YOUR TASK: Copy each line exactly. Drop every picture.

RECORDS SHOWN:
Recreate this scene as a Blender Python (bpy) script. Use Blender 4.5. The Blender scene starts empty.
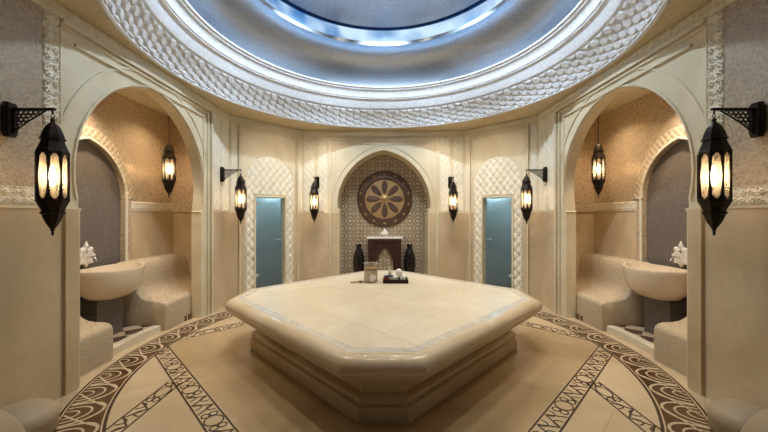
import bpy, bmesh, math, random
from math import sin, cos, pi, sqrt, atan2, radians, tan
from mathutils import Vector, Matrix
random.seed(7)
SC = bpy.context.scene
COL = SC.collection

# ---------------------------------------------------------------- camera, world, lights, exposure
cam_d = bpy.data.cameras.new('camera'); cam = bpy.data.objects.new('camera', cam_d); COL.objects.link(cam)
cam.location = (0.005, 0, 1.65); cam.rotation_euler = (pi/2, 0, 0)
cam_d.sensor_width = 36.0; cam_d.lens = 36.0*322/768; cam_d.clip_start = 0.02
SC.camera = cam
SC.view_settings.view_transform = 'Standard'; SC.view_settings.look = 'None'
SC.view_settings.exposure = 0.25; SC.view_settings.gamma = 1.0
SC.view_settings.use_curve_mapping = False

W = bpy.data.worlds.new('world'); SC.world = W; W.use_nodes = True
bgn = W.node_tree.nodes['Background']; bgn.inputs[0].default_value = (1.0, 0.84, 0.62, 1); bgn.inputs[1].default_value = 0.04

def spot(name, loc, target, power, color, angle=120, blend=1.0, r=0.06):
    l = bpy.data.lights.new(name, 'SPOT'); l.energy = power; l.color = color; l.spot_size = radians(angle)
    l.spot_blend = blend; l.shadow_soft_size = r
    o = bpy.data.objects.new(name, l); COL.objects.link(o); o.location = loc
    o.rotation_euler = (Vector(target)-Vector(loc)).to_track_quat('-Z', 'Y').to_euler(); return o
def point(name, loc, power, color, r=0.03):
    l = bpy.data.lights.new(name, 'POINT'); l.energy = power; l.color = color; l.shadow_soft_size = r
    o = bpy.data.objects.new(name, l); COL.objects.link(o); o.location = loc; return o

CY = 4.17           # centre of the room along Y
A = 2.95            # half width of the room
YF, YN = 6.13, 2.21 # ends of the side walls
YB = 7.25           # back wall
CXB = 1.83          # half width of the back wall
ZC = 3.58           # soffit height
WARM = (1.0, 0.84, 0.64)
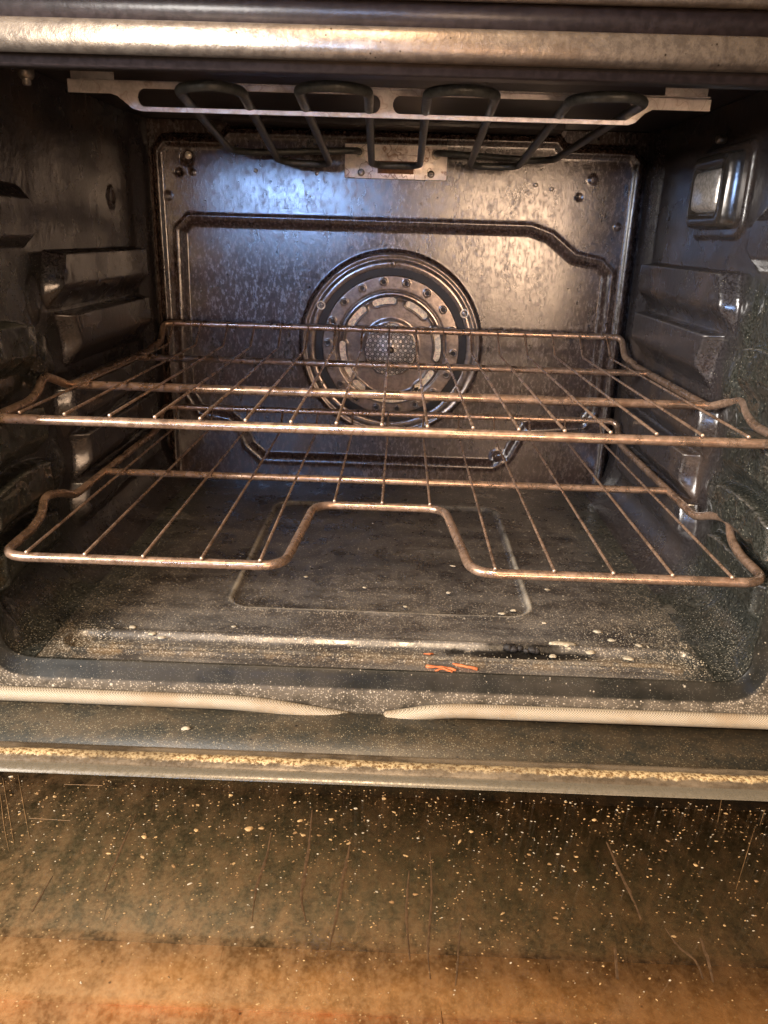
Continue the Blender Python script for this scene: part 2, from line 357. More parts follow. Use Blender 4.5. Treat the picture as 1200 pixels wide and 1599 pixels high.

OUTPUT BELOW:
Recreate this scene as a Blender Python (bpy) script. Use Blender 4.5. The Blender scene starts empty.
import bpy, bmesh, math, random
from math import sin, cos, pi, sqrt, atan2, radians, tan
from mathutils import Vector, Matrix
random.seed(7)
SC = bpy.context.scene
COL = SC.collection

# ---------------------------------------------------------------- camera, world, lights, exposure
cam_d = bpy.data.cameras.new('camera'); cam = bpy.data.objects.new('camera', cam_d); COL.objects.link(cam)
cam.location = (0.005, 0, 1.65); cam.rotation_euler = (pi/2, 0, 0)
cam_d.sensor_width = 36.0; cam_d.lens = 36.0*322/768; cam_d.clip_start = 0.02
SC.camera = cam
SC.view_settings.view_transform = 'Standard'; SC.view_settings.look = 'None'
SC.view_settings.exposure = 0.25; SC.view_settings.gamma = 1.0
SC.view_settings.use_curve_mapping = False

W = bpy.data.worlds.new('world'); SC.world = W; W.use_nodes = True
bgn = W.node_tree.nodes['Background']; bgn.inputs[0].default_value = (1.0, 0.84, 0.62, 1); bgn.inputs[1].default_value = 0.04

def spot(name, loc, target, power, color, angle=120, blend=1.0, r=0.06):
    l = bpy.data.lights.new(name, 'SPOT'); l.energy = power; l.color = color; l.spot_size = radians(angle)
    l.spot_blend = blend; l.shadow_soft_size = r
    o = bpy.data.objects.new(name, l); COL.objects.link(o); o.location = loc
    o.rotation_euler = (Vector(target)-Vector(loc)).to_track_quat('-Z', 'Y').to_euler(); return o
def point(name, loc, power, color, r=0.03):
    l = bpy.data.lights.new(name, 'POINT'); l.energy = power; l.color = color; l.shadow_soft_size = r
    o = bpy.data.objects.new(name, l); COL.objects.link(o); o.location = loc; return o

CY = 4.17           # centre of the room along Y
A = 2.95            # half width of the room
YF, YN = 6.13, 2.21 # ends of the side walls
YB = 7.25           # back wall
CXB = 1.83          # half width of the back wall
ZC = 3.58           # soffit height
WARM = (1.0, 0.84, 0.64)
Continue the Blender Python script for this scene: part 2, from line 357. More parts follow. Use Blender 4.5. Treat the picture as 1200 pixels wide and 1599 pixels high.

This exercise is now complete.